▶ _TASK OBJECTIVE_:
Skip the pictures, please, and write out exactly the lines from the opening of the data through the line containing "w.node_tree.nodes['Background'].inputs[1].default_value = 0.018".
::: PROVIDED DATA :::
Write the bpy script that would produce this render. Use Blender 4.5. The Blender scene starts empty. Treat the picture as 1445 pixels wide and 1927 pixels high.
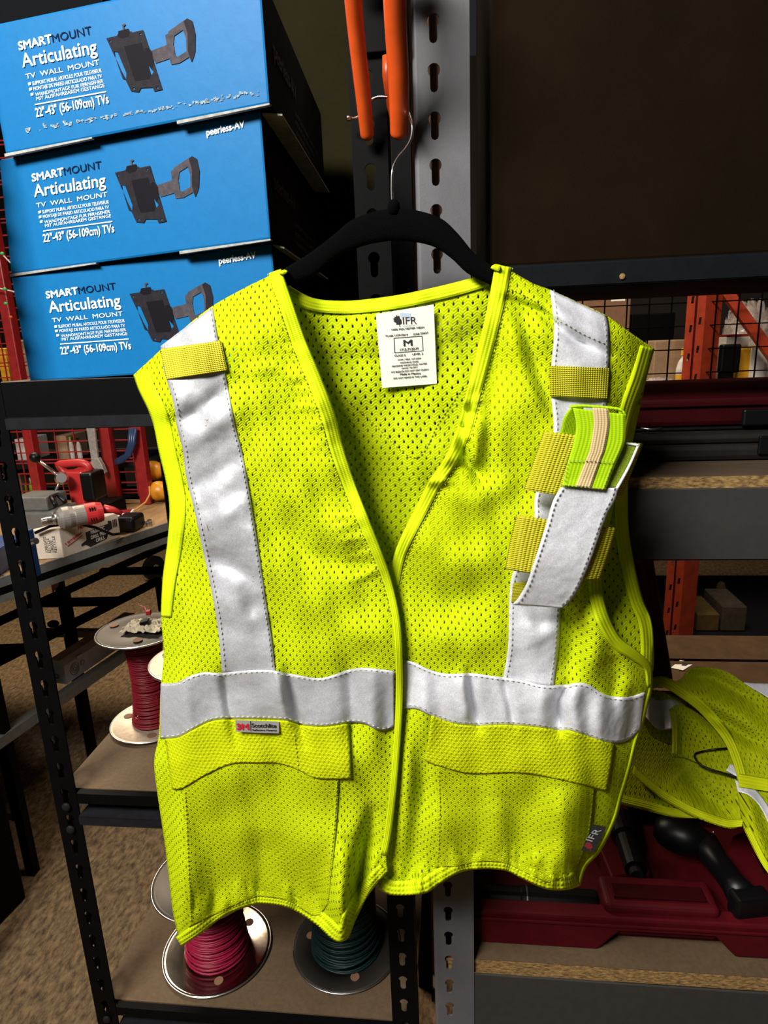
import bpy, math, random
import numpy as np
from mathutils import Vector, Matrix
from mathutils.geometry import tessellate_polygon

random.seed(7)
rng = np.random.RandomState(5)
SC = bpy.context.scene
COL = SC.collection

# ------------------------------------------------------------------ camera
CZ = 1.35                                   # camera height above the floor
FPX, PITCH, YAW, ROLL = 1210.0, math.radians(14.5), math.radians(6.5), -math.radians(2.3)
FW = np.array([-math.sin(YAW) * math.cos(PITCH), math.cos(YAW) * math.cos(PITCH), -math.sin(PITCH)])
_R0 = np.array([math.cos(YAW), math.sin(YAW), 0.0])
_U0 = np.cross(_R0, FW)
RT = math.cos(ROLL) * _R0 + math.sin(ROLL) * _U0
UP = math.cos(ROLL) * _U0 - math.sin(ROLL) * _R0
CAM = np.array([0.0, 0.0, CZ])
cam = bpy.data.cameras.new('camera')
cam.sensor_fit = 'HORIZONTAL'
cam.sensor_width = 36.0
cam.lens = FPX * 36.0 / 1445.0
cam.clip_start = 0.02
camo = bpy.data.objects.new('camera', cam)
COL.objects.link(camo)
camo.matrix_world = Matrix(((RT[0], UP[0], -FW[0], CAM[0]), (RT[1], UP[1], -FW[1], CAM[1]),
                            (RT[2], UP[2], -FW[2], CAM[2]), (0, 0, 0, 1)))
SC.camera = camo

# ------------------------------------------------------------------ exposure, world, lights
SC.view_settings.view_transform = 'Standard'
SC.view_settings.look = 'None'
SC.view_settings.gamma = 1.0
SC.view_settings.use_curve_mapping = False
SC.view_settings.exposure = 0.0
SC.cycles.transparent_max_bounces = 24
w = bpy.data.worlds.new('world')
SC.world = w
w.use_nodes = True
w.node_tree.nodes['Background'].inputs[0].default_value = (0.9, 0.95, 1.0, 1)
w.node_tree.nodes['Background'].inputs[1].default_value = 0.018


def area(name, loc, aim, size, size_y, power, col=(1, 1, 1), spread=180):
    l = bpy.data.lights.new(name, 'AREA')
    l.shape = 'RECTANGLE'
    l.size, l.size_y, l.energy, l.color = size, size_y, power, col
    l.spread = math.radians(spread)
    o = bpy.data.objects.new(name, l)
    COL.objects.link(o)
    o.location = loc
    d = Vector(aim) - Vector(loc)
    o.rotation_euler = d.to_track_quat('-Z', 'Y').to_euler()
    return o


area('ceiling_lamp', (-0.85, -0.6, 2.45), (0.0, 0.6, 1.1), 0.9, 0.4, 84, (1.0, 0.97, 0.92))
area('bench_fill', (-1.7, 2.4, 2.9), (-1.3, 1.6, 0.5), 1.2, 0.3, 85, (1.0, 0.84, 0.62))  # added fill to brighten the bench and floor, stands for no known fixture
area('rack_fill', (0.35, 1.5, 2.7), (1.0, 2.6, 1.2), 1.0, 0.3, 40, (1.0, 0.85, 0.7))  # added fill to brighten the rack goods, stands for no known fixture


# ------------------------------------------------------------------ geometry helpers
def P(px, py, Y):
    """the point at depth Y (metres in front of the camera) seen at px, py"""
    d = FW + RT * ((px - 722.5) / FPX) + UP * ((963.5 - py) / FPX)
    return Vector(CAM + d * (Y / d[1]))


def PZ(px, py, z):
    d = FW + RT * ((px - 722.5) / FPX) + UP * ((963.5 - py) / FPX)
    return Vector(CAM + d * ((z - CZ) / d[2]))


def PP(px, py, o, n):
    d = Vector(FW + RT * ((px - 722.5) / FPX) + UP * ((963.5 - py) / FPX))
    c = Vector(CAM)
    return c + d * ((o - c).dot(n) / d.dot(n))


def PV(g, Y):
    """vectorised P: g (..., 2), Y (...)"""
    d = FW + RT * ((g[..., 0:1] - 722.5) / FPX) + UP * ((963.5 - g[..., 1:2]) / FPX)
    return CAM + d * (Y[..., None] / d[..., 1:2])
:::
▶ _SOLUTION TO THIS TASK_:
Write the bpy script that would produce this render. Use Blender 4.5. The Blender scene starts empty. Treat the picture as 1445 pixels wide and 1927 pixels high.
import bpy, math, random
import numpy as np
from mathutils import Vector, Matrix
from mathutils.geometry import tessellate_polygon

random.seed(7)
rng = np.random.RandomState(5)
SC = bpy.context.scene
COL = SC.collection

# ------------------------------------------------------------------ camera
CZ = 1.35                                   # camera height above the floor
FPX, PITCH, YAW, ROLL = 1210.0, math.radians(14.5), math.radians(6.5), -math.radians(2.3)
FW = np.array([-math.sin(YAW) * math.cos(PITCH), math.cos(YAW) * math.cos(PITCH), -math.sin(PITCH)])
_R0 = np.array([math.cos(YAW), math.sin(YAW), 0.0])
_U0 = np.cross(_R0, FW)
RT = math.cos(ROLL) * _R0 + math.sin(ROLL) * _U0
UP = math.cos(ROLL) * _U0 - math.sin(ROLL) * _R0
CAM = np.array([0.0, 0.0, CZ])
cam = bpy.data.cameras.new('camera')
cam.sensor_fit = 'HORIZONTAL'
cam.sensor_width = 36.0
cam.lens = FPX * 36.0 / 1445.0
cam.clip_start = 0.02
camo = bpy.data.objects.new('camera', cam)
COL.objects.link(camo)
camo.matrix_world = Matrix(((RT[0], UP[0], -FW[0], CAM[0]), (RT[1], UP[1], -FW[1], CAM[1]),
                            (RT[2], UP[2], -FW[2], CAM[2]), (0, 0, 0, 1)))
SC.camera = camo

# ------------------------------------------------------------------ exposure, world, lights
SC.view_settings.view_transform = 'Standard'
SC.view_settings.look = 'None'
SC.view_settings.gamma = 1.0
SC.view_settings.use_curve_mapping = False
SC.view_settings.exposure = 0.0
SC.cycles.transparent_max_bounces = 24
w = bpy.data.worlds.new('world')
SC.world = w
w.use_nodes = True
w.node_tree.nodes['Background'].inputs[0].default_value = (0.9, 0.95, 1.0, 1)
w.node_tree.nodes['Background'].inputs[1].default_value = 0.018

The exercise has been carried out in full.